Like abolitionists (53), restorative justice theorists see most of these elements of the central state takeover of criminal justice as retrograde. However, unlike the most radical versions of abolitionism, restorative justice sees promise in preserving a state role as a watchdog of rights and concedes that for a tiny fraction of the people in our prisons it may actually be necessary to protect the community from them by incarceration. While restorative justice means treating many things we presently treat as crime simply as problems of living, restorative justice does not mean abolishing the concept of crime. In restorative justice rituals, being able to call wrongdoing a crime can be a powerful resource in persuading citizens to take responsibility, to pay compensation, to apologise, especially with corporate criminals who are not used to thinking of their exploitative conduct in that way (54). Restorative justice does not mean abolishing the key elements of the state criminal justice system that has globalized so totally this century; it means shifting power from them to civil society, keeping key elements of the statist revolution but shifting power away from central institutions and checking the power that remains by the deliberative democracy from below that restorative justice enables.
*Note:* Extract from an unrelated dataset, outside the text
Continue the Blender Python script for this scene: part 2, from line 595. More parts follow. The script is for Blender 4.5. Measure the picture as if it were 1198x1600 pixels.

So you see I have an analysis that is unfashionably universal. I believe that restorative justice will come to be a profoundly influential social movement throughout the world during the next century firstly because it appeals to values that are shared universally by humanity, secondly because it responds to the defects of a centralized state criminal justice model that itself has totally globalized and utterly failed in every country where it gained the ascendancy. Everywhere it has failed, there are criminologists or lawyers within the state itself who are convinced of that failure. And given the global imperatives for states to be competitive by being fiscally frugal, large state expenditures that do not deliver on their objectives are vulnerable to social movements who claim they have an approach which will be cheaper, work better and be more popular with the people in the long run. Hence we should not be surprised at the irony that some of the most savvy conservative governments in the world, who are most imbued with the imperatives for fiscal frugality, like New Zealand (55) and Singapore (56), are early-movers in embracing the restorative justice movement against the grain of their traditional commitment to state punitiveness. In August, we even saw a US Assistant Attorney General espousing a need to reinvent justice as restorative justice (57).

While I am cautiously optimistic that the empirical evidence will continue to be encouraging about the efficacy and decency of restorative justice compared with retributive justice, the evidence is also clear that restorative justice often fails. Victims sometimes resent the time involved in deliberation; sometimes they experience heightened fear from meeting offenders; sometimes they are extremely vengeful, though more often I am moved by how forgiving they are when genuinely empowered with process control. We need quality research on when and why restorative justice fails and how to cover the weaknesses of restorative justice with complementary strengths of deterrence and incapacitation (58).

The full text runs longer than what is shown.